-- start INPUT ROWS --
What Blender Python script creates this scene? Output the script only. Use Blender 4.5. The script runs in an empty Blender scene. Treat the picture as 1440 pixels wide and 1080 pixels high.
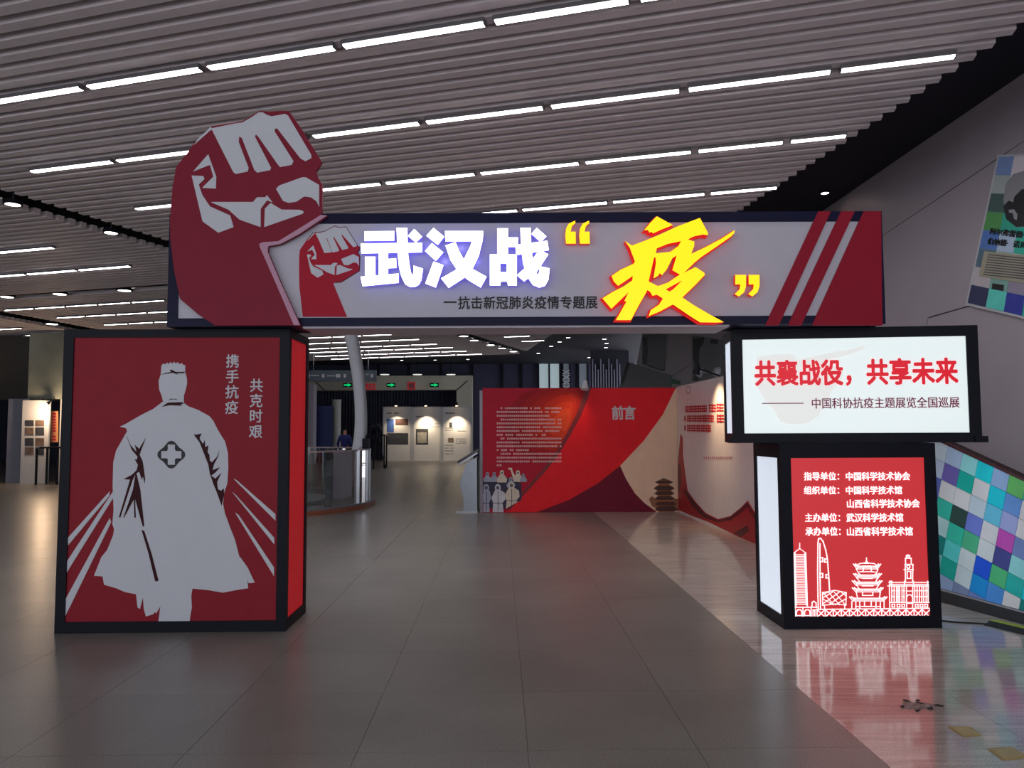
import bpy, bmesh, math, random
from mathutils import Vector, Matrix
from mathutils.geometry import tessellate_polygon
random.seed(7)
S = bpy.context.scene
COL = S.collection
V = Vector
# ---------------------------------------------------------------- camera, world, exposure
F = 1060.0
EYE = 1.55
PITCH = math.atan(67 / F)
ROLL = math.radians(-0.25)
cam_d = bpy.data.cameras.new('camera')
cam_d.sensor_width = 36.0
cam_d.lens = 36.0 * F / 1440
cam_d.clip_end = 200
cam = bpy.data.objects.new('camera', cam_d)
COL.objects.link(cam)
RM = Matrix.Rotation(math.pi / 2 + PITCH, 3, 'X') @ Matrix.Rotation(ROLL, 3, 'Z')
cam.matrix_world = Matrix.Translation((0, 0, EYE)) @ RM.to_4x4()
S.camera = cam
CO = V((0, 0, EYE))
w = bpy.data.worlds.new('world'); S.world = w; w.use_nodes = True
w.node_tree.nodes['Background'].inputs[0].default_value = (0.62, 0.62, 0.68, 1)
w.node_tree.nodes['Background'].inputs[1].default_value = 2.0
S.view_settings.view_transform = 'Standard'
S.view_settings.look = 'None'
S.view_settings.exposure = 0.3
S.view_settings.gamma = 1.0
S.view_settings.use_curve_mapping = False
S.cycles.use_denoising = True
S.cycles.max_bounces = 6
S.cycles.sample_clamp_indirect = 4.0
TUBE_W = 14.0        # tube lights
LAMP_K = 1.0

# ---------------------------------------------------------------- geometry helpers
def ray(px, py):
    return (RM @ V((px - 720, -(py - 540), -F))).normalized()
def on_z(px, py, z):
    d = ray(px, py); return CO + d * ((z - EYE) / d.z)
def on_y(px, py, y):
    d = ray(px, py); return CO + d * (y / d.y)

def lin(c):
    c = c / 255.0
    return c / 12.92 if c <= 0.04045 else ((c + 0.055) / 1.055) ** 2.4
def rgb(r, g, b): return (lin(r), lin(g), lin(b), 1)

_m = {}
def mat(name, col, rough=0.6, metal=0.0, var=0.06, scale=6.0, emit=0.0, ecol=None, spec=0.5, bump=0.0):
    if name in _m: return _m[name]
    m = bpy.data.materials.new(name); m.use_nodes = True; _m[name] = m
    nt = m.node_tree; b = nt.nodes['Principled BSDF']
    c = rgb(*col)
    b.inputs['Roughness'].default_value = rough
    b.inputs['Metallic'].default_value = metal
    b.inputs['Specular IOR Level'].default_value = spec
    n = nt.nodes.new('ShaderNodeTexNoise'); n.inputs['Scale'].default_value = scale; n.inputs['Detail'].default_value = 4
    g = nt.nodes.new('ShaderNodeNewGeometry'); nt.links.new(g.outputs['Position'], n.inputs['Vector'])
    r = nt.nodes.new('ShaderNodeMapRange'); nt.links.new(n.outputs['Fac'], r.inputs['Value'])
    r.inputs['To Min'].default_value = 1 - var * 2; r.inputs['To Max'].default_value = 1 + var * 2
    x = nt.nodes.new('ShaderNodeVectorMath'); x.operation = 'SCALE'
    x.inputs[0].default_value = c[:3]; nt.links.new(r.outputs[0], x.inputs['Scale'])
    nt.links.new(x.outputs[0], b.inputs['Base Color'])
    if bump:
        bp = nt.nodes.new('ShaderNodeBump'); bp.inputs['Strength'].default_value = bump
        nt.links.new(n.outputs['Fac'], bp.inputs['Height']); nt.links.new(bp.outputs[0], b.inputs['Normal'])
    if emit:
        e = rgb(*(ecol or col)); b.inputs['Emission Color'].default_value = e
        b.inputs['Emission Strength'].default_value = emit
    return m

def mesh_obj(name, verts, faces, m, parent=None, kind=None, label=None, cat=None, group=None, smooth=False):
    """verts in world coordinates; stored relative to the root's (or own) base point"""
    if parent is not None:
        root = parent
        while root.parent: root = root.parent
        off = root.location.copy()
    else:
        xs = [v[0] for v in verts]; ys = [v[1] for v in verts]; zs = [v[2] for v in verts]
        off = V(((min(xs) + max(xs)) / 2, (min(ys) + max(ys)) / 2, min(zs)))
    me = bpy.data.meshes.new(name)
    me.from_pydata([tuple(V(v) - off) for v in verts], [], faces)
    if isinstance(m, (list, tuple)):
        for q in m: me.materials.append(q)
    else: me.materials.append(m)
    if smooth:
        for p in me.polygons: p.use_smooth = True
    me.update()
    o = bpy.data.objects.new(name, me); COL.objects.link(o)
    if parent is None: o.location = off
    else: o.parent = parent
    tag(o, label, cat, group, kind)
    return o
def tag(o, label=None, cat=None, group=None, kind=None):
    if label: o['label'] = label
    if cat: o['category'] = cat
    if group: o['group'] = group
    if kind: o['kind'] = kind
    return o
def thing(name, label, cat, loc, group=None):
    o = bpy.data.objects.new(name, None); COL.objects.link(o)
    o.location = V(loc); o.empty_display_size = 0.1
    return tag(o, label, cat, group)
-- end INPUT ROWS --
-- start INPUT ROWS --
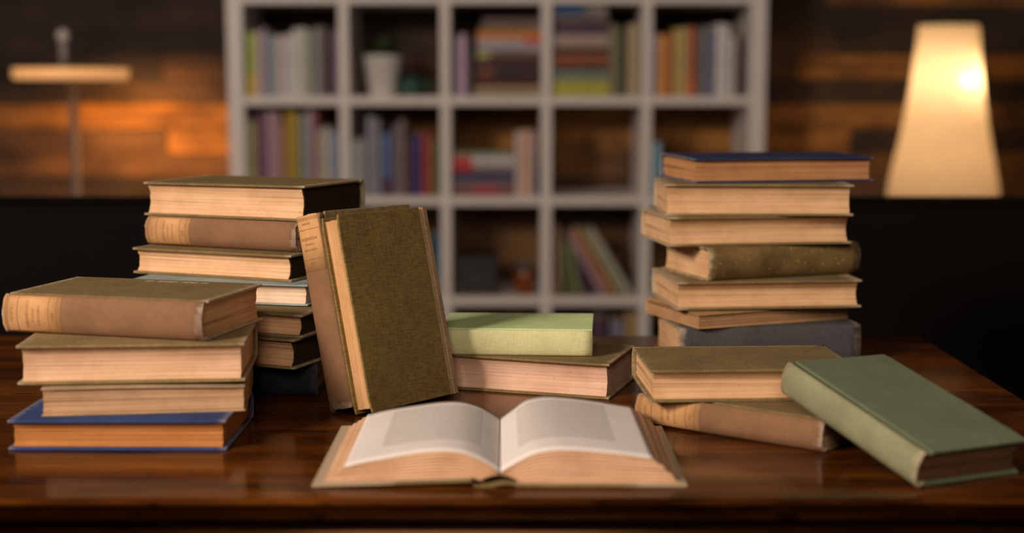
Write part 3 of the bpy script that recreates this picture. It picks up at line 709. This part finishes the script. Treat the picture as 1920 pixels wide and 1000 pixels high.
-- end INPUT ROWS --
-- start INPUT ROWS --
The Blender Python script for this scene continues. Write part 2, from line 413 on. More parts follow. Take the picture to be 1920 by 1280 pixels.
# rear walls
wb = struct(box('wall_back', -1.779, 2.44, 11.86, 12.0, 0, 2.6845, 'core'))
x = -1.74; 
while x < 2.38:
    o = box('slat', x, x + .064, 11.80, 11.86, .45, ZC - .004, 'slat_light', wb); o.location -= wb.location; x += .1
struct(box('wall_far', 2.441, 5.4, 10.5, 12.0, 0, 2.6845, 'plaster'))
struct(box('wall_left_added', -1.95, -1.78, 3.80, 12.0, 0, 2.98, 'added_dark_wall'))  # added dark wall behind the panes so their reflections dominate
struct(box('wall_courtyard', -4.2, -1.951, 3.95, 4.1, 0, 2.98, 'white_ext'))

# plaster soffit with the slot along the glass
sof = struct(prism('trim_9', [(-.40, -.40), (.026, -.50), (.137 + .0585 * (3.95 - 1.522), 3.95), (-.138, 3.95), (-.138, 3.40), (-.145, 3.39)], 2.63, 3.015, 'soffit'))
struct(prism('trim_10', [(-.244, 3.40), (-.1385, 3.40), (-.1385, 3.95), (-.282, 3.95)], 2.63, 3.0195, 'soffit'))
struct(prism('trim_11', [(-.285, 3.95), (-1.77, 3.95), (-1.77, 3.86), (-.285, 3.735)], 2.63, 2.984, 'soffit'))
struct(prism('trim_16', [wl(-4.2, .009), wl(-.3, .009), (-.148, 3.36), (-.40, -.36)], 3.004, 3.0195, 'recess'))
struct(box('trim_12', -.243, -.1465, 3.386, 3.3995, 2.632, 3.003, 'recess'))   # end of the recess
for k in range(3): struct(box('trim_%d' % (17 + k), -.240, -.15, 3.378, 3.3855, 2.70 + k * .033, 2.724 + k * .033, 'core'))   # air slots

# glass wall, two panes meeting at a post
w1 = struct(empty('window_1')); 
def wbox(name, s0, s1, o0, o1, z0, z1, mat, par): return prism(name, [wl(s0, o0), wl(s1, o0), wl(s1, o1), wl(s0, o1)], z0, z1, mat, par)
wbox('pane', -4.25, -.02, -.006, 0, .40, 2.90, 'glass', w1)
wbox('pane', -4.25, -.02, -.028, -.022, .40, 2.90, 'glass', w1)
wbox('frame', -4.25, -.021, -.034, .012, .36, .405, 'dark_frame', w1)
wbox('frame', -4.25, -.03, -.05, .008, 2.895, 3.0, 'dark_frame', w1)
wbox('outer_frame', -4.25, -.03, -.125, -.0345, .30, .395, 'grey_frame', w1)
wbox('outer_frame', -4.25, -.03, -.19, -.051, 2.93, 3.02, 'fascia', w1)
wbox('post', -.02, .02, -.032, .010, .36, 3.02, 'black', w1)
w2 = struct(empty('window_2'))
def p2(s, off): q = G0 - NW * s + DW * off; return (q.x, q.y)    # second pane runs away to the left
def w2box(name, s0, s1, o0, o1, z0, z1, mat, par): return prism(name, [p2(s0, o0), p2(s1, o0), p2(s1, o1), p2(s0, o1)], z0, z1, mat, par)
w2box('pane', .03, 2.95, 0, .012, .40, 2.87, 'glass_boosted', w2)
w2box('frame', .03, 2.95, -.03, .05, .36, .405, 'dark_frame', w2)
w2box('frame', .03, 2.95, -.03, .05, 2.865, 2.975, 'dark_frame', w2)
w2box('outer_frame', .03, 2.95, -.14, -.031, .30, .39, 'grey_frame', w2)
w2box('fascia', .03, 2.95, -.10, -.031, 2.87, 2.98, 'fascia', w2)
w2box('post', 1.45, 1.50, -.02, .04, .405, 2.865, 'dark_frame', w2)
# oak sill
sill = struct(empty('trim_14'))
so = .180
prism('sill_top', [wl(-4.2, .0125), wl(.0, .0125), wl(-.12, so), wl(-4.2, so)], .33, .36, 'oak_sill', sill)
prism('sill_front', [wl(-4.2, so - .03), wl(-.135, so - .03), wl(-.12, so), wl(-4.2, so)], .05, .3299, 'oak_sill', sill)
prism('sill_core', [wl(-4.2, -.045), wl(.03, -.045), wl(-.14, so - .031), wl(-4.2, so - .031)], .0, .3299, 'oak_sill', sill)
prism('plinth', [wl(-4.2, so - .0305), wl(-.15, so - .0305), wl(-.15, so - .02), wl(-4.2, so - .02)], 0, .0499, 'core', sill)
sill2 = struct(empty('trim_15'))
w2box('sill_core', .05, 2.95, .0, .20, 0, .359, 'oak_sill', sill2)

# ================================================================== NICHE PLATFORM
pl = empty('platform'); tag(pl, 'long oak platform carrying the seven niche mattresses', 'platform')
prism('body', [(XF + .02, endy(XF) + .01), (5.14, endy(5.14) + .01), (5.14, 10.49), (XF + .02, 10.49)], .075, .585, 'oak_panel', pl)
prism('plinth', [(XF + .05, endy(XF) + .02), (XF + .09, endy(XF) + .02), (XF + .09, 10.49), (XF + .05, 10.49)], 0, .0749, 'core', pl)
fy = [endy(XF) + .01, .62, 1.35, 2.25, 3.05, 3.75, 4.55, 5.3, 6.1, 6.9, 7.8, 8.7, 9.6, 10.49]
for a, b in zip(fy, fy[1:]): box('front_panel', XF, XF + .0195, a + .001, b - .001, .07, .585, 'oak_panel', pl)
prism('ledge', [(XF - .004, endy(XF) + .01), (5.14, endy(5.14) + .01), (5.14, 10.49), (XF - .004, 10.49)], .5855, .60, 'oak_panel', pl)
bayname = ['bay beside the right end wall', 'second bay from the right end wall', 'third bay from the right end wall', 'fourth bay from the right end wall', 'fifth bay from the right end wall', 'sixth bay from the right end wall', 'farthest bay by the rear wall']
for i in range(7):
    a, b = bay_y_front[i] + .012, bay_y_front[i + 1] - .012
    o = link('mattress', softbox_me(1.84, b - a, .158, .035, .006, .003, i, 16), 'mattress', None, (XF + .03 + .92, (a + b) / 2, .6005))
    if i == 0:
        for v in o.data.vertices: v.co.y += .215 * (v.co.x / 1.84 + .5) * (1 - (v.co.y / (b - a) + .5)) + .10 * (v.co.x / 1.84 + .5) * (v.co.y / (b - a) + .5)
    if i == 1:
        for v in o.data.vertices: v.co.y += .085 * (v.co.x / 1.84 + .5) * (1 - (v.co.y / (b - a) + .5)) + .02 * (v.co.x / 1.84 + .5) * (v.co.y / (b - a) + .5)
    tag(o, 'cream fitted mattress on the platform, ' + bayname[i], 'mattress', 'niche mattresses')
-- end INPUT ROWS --
Print everything from the line with "What Blender Python" down to the line with "def rgb(r, g, b): return" in the entries above, both lines included and nothing more, without the pictures.

**FULL ANSWER:**
What Blender Python script creates this scene? Output the script only. Use Blender 4.5. The script runs in an empty Blender scene. Treat the picture as 1440 pixels wide and 1080 pixels high.
import bpy, bmesh, math, random
from mathutils import Vector, Matrix
from mathutils.geometry import tessellate_polygon
random.seed(7)
S = bpy.context.scene
COL = S.collection
V = Vector
# ---------------------------------------------------------------- camera, world, exposure
F = 1060.0
EYE = 1.55
PITCH = math.atan(67 / F)
ROLL = math.radians(-0.25)
cam_d = bpy.data.cameras.new('camera')
cam_d.sensor_width = 36.0
cam_d.lens = 36.0 * F / 1440
cam_d.clip_end = 200
cam = bpy.data.objects.new('camera', cam_d)
COL.objects.link(cam)
RM = Matrix.Rotation(math.pi / 2 + PITCH, 3, 'X') @ Matrix.Rotation(ROLL, 3, 'Z')
cam.matrix_world = Matrix.Translation((0, 0, EYE)) @ RM.to_4x4()
S.camera = cam
CO = V((0, 0, EYE))
w = bpy.data.worlds.new('world'); S.world = w; w.use_nodes = True
w.node_tree.nodes['Background'].inputs[0].default_value = (0.62, 0.62, 0.68, 1)
w.node_tree.nodes['Background'].inputs[1].default_value = 2.0
S.view_settings.view_transform = 'Standard'
S.view_settings.look = 'None'
S.view_settings.exposure = 0.3
S.view_settings.gamma = 1.0
S.view_settings.use_curve_mapping = False
S.cycles.use_denoising = True
S.cycles.max_bounces = 6
S.cycles.sample_clamp_indirect = 4.0
TUBE_W = 14.0        # tube lights
LAMP_K = 1.0

# ---------------------------------------------------------------- geometry helpers
def ray(px, py):
    return (RM @ V((px - 720, -(py - 540), -F))).normalized()
def on_z(px, py, z):
    d = ray(px, py); return CO + d * ((z - EYE) / d.z)
def on_y(px, py, y):
    d = ray(px, py); return CO + d * (y / d.y)

def lin(c):
    c = c / 255.0
    return c / 12.92 if c <= 0.04045 else ((c + 0.055) / 1.055) ** 2.4
def rgb(r, g, b): return (lin(r), lin(g), lin(b), 1)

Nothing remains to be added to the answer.